## Work to do
Start at the line containing "What Blender Python", stop at the line containing "PI = math.pi", and please reproduce every line in between, both ends included, without pictures.

Rows from a 3D scene dataset
········
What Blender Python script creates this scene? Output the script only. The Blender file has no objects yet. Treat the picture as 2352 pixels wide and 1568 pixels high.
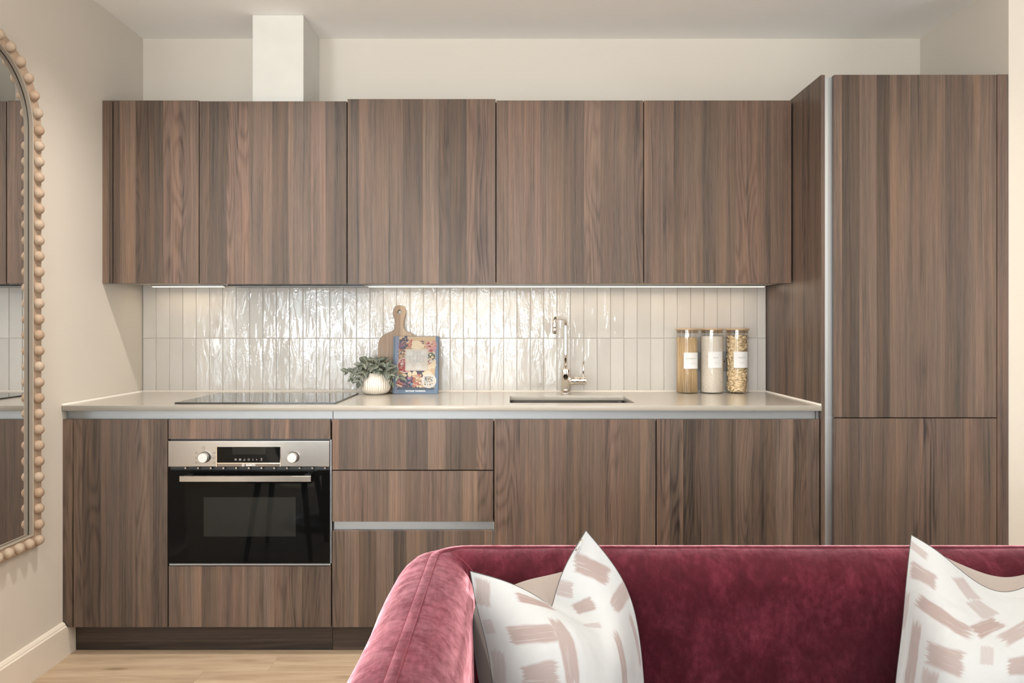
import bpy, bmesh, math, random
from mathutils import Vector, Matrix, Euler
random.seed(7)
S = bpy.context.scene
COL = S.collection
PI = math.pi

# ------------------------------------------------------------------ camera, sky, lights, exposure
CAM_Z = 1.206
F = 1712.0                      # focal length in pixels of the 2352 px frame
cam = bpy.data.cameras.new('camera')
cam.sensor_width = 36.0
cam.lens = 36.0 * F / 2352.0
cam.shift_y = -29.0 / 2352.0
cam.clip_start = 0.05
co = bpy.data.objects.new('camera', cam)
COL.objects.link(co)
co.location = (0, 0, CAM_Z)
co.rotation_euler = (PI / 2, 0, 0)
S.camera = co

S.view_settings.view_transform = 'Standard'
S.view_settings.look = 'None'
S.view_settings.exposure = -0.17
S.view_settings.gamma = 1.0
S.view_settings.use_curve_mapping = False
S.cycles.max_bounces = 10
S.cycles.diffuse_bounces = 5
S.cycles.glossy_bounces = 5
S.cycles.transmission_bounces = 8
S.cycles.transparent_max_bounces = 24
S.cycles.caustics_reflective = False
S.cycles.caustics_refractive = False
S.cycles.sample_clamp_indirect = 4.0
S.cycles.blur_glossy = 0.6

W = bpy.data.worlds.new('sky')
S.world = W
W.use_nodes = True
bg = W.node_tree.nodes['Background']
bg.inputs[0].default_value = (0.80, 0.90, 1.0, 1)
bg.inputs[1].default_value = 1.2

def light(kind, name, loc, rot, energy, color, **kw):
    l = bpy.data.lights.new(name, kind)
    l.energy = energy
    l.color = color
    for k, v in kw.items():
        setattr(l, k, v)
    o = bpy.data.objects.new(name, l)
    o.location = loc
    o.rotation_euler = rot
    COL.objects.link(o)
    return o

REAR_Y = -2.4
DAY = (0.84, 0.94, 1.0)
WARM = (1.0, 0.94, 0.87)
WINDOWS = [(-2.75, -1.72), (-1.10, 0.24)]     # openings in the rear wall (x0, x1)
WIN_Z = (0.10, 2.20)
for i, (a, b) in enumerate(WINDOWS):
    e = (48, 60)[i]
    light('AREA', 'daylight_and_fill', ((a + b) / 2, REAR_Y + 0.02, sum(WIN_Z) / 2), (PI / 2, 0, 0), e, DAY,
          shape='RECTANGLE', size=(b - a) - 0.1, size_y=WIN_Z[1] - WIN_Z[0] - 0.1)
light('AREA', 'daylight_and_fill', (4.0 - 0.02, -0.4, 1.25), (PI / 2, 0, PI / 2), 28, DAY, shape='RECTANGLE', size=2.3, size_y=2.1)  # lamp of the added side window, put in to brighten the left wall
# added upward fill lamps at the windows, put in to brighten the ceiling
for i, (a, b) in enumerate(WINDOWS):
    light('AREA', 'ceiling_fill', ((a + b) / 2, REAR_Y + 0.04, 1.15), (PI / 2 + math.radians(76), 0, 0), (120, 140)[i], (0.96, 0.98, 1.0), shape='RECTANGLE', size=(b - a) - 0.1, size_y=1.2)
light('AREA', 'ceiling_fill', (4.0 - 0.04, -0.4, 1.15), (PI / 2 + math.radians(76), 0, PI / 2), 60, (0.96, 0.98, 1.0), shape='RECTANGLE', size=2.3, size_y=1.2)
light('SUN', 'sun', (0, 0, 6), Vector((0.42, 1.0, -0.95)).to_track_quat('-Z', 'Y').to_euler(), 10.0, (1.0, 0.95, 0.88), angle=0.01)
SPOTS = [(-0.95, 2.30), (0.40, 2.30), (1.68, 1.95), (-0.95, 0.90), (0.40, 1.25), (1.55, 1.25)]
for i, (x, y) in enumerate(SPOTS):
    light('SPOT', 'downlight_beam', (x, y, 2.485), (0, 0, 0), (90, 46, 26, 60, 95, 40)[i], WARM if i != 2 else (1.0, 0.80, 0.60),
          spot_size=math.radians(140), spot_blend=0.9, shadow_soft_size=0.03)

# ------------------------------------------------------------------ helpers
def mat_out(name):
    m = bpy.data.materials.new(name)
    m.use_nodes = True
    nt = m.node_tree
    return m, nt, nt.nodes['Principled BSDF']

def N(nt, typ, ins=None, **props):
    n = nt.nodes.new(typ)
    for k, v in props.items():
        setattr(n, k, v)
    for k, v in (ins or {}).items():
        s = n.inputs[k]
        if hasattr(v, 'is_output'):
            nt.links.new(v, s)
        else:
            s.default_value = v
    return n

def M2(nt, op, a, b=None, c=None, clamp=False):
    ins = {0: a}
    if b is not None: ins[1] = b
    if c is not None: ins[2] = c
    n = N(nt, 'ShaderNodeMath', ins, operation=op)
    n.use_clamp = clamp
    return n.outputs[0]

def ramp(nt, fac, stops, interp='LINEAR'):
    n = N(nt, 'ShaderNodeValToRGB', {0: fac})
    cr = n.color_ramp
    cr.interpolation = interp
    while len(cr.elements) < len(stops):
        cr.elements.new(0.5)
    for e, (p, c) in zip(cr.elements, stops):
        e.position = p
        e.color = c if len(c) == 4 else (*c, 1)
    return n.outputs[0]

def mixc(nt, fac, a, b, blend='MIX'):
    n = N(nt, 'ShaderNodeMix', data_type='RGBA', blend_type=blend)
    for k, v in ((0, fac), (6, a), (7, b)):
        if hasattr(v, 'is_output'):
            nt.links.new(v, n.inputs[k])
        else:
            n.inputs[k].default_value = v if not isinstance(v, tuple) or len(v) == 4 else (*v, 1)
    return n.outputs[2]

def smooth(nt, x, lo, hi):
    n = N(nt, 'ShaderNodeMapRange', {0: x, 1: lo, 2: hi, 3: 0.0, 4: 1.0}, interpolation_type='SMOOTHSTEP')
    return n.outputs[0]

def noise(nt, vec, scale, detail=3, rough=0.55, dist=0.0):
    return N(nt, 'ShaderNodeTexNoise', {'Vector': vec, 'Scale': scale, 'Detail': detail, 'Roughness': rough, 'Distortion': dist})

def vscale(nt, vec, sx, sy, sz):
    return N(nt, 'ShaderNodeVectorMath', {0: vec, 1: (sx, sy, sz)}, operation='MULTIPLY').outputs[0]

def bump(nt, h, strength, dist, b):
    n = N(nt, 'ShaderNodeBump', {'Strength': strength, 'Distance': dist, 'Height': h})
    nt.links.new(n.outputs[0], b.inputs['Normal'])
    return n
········
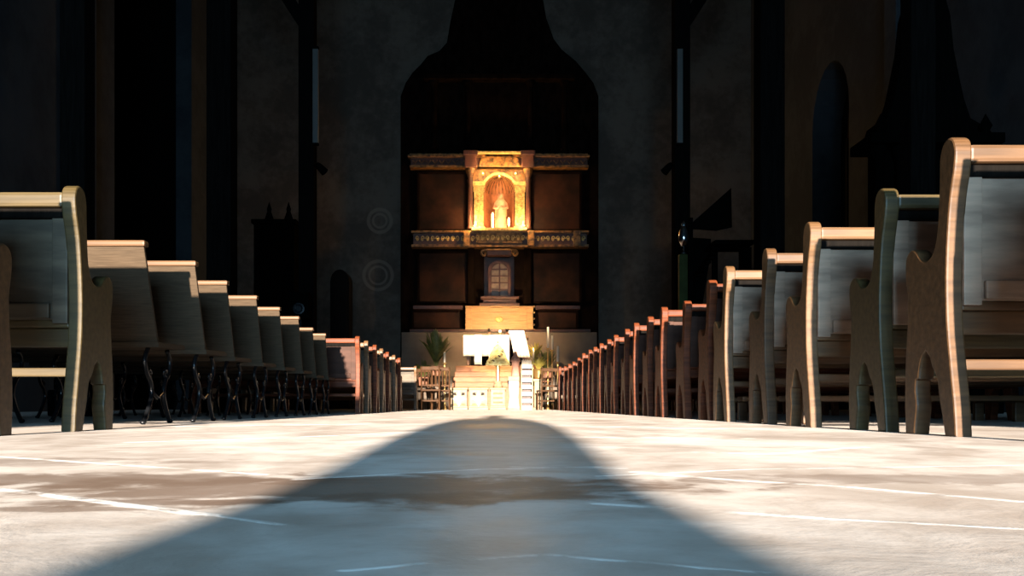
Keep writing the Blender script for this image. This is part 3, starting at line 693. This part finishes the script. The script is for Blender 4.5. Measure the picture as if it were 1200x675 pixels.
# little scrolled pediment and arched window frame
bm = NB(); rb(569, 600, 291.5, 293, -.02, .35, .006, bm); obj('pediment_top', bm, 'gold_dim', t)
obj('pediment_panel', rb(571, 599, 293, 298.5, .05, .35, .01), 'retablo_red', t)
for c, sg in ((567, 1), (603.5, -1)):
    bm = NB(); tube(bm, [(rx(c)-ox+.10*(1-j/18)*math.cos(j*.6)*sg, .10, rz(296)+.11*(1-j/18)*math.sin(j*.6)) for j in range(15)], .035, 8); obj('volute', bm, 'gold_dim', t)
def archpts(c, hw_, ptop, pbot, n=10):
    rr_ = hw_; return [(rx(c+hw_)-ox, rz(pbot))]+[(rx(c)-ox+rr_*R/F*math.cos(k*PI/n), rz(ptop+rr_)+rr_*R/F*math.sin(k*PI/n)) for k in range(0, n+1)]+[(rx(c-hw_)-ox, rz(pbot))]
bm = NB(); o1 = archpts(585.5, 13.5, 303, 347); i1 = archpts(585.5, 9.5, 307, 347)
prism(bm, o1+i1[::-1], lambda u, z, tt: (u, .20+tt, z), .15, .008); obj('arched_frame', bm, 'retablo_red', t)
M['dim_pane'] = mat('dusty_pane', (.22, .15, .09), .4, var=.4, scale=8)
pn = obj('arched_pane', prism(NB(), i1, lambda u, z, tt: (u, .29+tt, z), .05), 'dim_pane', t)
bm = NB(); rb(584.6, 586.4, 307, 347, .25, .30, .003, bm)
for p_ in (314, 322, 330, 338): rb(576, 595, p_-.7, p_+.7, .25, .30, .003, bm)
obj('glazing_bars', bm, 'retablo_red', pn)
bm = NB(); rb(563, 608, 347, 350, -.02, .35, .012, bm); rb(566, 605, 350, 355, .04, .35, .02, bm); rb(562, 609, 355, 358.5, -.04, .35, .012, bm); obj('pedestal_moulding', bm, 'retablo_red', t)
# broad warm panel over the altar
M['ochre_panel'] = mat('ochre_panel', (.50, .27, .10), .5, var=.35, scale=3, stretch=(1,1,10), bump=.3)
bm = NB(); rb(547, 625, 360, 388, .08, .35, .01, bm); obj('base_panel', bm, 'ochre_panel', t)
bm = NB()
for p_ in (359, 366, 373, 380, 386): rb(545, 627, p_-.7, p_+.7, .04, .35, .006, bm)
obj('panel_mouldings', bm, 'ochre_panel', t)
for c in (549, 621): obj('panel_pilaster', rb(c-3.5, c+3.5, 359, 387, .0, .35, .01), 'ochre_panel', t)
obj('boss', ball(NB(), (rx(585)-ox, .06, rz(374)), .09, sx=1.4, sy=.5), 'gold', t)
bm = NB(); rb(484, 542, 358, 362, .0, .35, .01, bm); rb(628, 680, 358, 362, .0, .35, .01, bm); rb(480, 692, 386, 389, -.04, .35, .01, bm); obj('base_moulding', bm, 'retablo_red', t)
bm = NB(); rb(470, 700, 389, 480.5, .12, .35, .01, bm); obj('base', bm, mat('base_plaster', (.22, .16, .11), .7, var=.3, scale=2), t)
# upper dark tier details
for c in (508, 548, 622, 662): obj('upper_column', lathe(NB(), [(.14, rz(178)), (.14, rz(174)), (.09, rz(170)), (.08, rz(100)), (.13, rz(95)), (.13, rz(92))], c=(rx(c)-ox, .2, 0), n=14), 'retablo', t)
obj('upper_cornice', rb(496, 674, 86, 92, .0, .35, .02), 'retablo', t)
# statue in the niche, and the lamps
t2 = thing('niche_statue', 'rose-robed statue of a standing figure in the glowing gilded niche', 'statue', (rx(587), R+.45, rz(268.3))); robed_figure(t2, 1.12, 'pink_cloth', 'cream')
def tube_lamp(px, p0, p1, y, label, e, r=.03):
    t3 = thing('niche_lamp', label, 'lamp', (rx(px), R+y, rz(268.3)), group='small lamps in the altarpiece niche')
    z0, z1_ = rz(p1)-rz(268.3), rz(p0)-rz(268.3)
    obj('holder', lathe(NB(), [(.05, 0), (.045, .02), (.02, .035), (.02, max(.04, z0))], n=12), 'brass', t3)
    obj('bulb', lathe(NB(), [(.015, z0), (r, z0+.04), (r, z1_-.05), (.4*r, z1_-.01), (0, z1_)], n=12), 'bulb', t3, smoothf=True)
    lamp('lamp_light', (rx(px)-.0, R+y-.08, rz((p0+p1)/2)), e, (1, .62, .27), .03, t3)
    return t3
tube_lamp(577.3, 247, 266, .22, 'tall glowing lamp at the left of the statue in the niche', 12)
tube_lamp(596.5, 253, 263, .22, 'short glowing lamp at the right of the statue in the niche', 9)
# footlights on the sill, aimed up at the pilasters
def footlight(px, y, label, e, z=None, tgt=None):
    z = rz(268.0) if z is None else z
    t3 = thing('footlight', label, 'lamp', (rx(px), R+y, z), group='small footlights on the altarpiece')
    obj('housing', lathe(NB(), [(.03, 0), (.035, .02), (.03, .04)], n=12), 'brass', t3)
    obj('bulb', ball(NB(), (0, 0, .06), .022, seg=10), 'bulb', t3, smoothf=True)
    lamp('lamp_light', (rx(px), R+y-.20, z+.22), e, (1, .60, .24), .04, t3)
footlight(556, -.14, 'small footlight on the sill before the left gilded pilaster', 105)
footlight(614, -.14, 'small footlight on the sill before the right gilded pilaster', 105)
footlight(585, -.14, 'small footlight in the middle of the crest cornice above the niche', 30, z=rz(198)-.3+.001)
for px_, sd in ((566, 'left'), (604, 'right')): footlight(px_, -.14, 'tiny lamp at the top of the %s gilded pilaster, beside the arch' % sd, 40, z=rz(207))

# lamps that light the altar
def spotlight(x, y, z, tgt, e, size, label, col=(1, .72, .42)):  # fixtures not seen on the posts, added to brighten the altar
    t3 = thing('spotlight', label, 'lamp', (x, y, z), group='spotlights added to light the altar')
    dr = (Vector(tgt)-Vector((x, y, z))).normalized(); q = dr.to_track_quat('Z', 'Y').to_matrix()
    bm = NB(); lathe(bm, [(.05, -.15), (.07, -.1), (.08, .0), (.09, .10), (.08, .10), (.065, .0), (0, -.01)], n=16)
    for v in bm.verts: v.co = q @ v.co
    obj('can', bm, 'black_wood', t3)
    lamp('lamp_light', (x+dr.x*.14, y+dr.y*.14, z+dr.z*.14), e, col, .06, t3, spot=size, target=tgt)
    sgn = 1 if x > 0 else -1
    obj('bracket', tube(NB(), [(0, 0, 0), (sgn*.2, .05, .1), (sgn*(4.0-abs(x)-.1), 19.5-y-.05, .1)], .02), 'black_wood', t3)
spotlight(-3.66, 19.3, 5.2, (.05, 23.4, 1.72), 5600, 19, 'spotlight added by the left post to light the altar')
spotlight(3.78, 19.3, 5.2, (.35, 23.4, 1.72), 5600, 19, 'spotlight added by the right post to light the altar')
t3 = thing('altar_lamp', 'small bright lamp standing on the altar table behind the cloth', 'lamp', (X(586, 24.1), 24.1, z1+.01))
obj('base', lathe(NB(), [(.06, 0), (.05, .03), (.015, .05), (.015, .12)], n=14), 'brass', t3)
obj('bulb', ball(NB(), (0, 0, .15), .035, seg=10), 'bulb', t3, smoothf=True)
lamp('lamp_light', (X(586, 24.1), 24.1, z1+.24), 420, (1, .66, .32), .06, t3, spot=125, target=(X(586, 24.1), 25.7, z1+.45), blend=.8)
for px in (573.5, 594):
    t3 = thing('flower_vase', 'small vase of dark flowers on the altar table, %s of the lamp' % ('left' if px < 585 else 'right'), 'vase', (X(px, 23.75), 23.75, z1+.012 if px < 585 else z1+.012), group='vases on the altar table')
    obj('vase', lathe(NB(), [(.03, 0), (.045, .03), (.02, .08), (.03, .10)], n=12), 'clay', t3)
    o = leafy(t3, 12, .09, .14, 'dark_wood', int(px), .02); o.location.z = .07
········
## Answer for the task
What Blender Python script creates this scene? Output the script only. The Blender file has no objects yet. Treat the picture as 2352 pixels wide and 1568 pixels high.
import bpy, bmesh, math, random
from mathutils import Vector, Matrix, Euler
random.seed(7)
S = bpy.context.scene
COL = S.collection
PI = math.pi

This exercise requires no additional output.